American Legion National Commander Mike Helm sent the following letter to the Washington Times in response to its article, "Younger veterans bypass VFW, American Legion for service, fitness groups."
To the Editor:
In reference to “Younger Veterans Bypass VFW, American Legion for Service, Fitness Groups,” I have to wonder why the growing footprint of American Legion posts on college campuses throughout the country – chartered and operated by the newest generation of war veterans – was not mentioned.
These Legion posts are emerging because they do so much to help student veterans and their families; one such post even helped to change a state law to make tuition rates more fair to those who have served our nation in uniform.
The article failed to mention American Legion National Emergency Fund collaborations with Team Rubicon at several disaster sites over the years. The Legion is working with several post-9/11 veterans groups right now, providing leadership on advisory councils in southern California to better connect veterans with services available to them.
The American Legion is, indeed, a service-oriented organization; last year alone, it hosted or sponsored more than 1,000 veteran job fairs nationwide. American Legion service officers are now working on the VA claims of more than 700,000 veterans of all ages, and fighting to protect VA benefits every day in Washington. Over the last four months, the Legion conducted a dozen Veterans Crisis Command Centers across the nation, in the aftermath of an all-out meltdown of trust between veterans and VA (which is only now beginning to heal, thanks to changes demanded by The American Legion).
At these crisis centers, The American Legion provided face-to-face, firsthand assistance to more than 3,000 veterans and their families along with nearly $1 million in retroactive compensation that had been delayed, thus denied, to veterans and their families of several wartime eras.
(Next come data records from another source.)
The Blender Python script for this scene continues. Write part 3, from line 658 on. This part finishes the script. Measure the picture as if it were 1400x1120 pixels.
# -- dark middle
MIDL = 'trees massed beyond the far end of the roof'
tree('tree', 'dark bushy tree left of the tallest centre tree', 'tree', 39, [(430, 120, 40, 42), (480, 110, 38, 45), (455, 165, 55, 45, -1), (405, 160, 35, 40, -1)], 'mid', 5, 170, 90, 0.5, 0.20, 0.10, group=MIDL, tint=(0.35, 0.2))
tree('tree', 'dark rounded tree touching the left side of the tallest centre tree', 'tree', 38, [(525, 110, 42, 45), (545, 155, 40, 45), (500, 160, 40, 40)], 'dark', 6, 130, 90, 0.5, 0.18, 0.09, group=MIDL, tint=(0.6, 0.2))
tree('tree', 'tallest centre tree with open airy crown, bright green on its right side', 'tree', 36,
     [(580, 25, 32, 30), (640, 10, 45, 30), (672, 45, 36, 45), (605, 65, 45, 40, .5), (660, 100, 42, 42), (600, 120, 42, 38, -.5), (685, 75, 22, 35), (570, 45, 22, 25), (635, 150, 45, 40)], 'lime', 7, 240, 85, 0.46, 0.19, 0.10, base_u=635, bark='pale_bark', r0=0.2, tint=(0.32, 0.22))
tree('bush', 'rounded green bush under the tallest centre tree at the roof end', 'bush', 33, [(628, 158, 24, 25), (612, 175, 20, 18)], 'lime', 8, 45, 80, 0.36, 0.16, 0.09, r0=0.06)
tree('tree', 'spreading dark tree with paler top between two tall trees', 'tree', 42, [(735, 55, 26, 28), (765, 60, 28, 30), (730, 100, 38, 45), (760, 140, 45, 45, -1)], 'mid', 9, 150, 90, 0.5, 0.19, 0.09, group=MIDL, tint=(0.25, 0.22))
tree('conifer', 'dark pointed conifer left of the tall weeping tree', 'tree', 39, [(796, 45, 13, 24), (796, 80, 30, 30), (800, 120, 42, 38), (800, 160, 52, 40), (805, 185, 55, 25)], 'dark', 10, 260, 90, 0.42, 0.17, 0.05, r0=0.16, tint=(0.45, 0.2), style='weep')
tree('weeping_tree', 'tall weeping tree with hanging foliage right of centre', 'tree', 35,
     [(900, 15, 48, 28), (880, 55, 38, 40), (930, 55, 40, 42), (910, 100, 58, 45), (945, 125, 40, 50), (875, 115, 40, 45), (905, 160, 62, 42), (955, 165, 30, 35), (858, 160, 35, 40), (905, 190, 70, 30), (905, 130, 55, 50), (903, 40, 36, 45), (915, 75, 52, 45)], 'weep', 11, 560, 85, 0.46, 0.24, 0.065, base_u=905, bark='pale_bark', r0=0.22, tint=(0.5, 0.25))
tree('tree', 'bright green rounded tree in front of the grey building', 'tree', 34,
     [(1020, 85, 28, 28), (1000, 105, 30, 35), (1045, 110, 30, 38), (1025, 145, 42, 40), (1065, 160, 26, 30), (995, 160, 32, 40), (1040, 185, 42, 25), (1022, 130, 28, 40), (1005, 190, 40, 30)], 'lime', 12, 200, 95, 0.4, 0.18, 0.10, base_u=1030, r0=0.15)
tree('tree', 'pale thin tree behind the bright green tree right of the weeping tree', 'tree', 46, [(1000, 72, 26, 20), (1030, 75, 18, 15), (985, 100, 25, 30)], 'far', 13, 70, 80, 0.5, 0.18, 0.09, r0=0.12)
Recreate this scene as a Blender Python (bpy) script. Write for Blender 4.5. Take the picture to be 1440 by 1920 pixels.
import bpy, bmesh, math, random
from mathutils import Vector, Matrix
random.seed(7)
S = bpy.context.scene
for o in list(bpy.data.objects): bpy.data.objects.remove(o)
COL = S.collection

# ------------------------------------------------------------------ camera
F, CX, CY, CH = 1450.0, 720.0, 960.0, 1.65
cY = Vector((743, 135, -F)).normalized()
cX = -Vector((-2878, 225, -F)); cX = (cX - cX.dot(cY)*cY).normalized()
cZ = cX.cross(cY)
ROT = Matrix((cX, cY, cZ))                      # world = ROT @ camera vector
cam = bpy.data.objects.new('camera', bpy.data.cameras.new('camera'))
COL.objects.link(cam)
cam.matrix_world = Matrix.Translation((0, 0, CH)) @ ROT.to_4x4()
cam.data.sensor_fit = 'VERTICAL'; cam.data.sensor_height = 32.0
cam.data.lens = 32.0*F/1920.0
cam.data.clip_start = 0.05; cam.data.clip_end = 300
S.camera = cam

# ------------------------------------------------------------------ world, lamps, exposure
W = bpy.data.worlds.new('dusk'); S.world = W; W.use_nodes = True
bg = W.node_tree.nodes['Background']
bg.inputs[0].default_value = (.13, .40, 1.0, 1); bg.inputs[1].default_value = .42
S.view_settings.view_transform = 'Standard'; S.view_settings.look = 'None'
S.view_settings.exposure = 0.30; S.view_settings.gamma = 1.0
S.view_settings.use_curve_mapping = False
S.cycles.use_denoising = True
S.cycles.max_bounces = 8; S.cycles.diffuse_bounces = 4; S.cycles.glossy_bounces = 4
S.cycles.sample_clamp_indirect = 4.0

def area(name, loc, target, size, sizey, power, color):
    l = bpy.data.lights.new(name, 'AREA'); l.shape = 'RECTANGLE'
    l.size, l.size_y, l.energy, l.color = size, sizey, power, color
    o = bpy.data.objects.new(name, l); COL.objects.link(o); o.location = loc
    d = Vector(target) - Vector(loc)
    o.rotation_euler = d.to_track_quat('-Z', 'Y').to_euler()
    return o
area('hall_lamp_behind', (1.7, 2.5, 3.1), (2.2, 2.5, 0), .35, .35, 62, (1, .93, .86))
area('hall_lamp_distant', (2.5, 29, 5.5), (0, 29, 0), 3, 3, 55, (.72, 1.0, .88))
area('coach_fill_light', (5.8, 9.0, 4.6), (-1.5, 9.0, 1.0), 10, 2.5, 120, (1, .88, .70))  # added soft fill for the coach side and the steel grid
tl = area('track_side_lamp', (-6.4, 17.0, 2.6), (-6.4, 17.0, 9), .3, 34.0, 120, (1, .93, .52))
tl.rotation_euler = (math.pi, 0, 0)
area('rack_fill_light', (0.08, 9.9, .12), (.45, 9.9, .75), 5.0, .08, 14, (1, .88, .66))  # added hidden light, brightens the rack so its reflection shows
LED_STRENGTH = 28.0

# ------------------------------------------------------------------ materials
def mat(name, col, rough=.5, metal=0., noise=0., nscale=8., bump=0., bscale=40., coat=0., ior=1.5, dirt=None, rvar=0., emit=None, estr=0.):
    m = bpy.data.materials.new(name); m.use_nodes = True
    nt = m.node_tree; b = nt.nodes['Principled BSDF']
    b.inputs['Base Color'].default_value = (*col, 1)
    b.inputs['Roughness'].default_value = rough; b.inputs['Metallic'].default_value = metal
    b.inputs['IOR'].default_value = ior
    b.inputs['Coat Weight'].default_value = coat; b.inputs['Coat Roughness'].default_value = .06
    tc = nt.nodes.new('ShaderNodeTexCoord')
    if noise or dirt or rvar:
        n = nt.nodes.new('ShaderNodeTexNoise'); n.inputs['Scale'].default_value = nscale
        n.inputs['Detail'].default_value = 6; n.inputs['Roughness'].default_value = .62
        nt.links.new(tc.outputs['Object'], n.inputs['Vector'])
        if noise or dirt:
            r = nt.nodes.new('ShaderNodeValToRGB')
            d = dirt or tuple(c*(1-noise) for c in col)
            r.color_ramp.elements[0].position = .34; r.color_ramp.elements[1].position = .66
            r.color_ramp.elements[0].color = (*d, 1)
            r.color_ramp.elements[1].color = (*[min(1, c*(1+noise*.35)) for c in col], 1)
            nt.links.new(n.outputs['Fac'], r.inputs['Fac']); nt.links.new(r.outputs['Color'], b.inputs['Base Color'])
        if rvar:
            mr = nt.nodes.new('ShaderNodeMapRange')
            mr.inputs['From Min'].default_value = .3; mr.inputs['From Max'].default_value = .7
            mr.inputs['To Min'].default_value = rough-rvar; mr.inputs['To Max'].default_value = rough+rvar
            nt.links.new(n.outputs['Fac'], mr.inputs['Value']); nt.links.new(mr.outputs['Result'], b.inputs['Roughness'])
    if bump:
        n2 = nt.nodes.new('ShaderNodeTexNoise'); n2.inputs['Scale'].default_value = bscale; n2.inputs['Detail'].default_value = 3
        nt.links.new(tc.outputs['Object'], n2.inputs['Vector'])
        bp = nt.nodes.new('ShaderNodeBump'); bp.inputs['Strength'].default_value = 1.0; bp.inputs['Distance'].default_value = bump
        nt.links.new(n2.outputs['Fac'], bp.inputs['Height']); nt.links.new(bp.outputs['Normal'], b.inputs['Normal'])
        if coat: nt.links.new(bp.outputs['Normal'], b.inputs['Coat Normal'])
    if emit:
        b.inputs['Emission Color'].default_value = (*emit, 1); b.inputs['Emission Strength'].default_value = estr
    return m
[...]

These centers will continue to operate into 2015 because they are effective and relevant to veterans, particularly those leaving the service and coming home from war today and in months to come (about 1.5 million).
Much was missing in this disingenuous portrayal of The American Legion and VFW.
I can tell you what would be missing from the fabric of our nation if not for The American Legion and VFW. Missing would be the Department of Veterans Affairs, the GI Bill, livable wages for military personnel, recognition that veterans were poisoned by Agent Orange during the Vietnam War, and relevant education benefits built to serve the 21st-century student veteran.
Missing would be national and government awareness of post-traumatic stress disorder. Missing would be millions of community volunteers who save VA tens of millions of dollars in staffing, and raise millions of dollars in donations for veterans health-care facilities. Missing would be tens of thousands of youth programs, from baseball to Junior ROTC, from Boys State to scholarships for the children of service members who have given their lives for our country since 9/11.
In order to collect such information, the reporter of this piece should have investigated beyond interviews with a handful of veterans who did not have a positive experience at one American Legion post or another (from nearly 13,800 throughout the world), but that would have taken a willingness to tell the story fairly and accurately.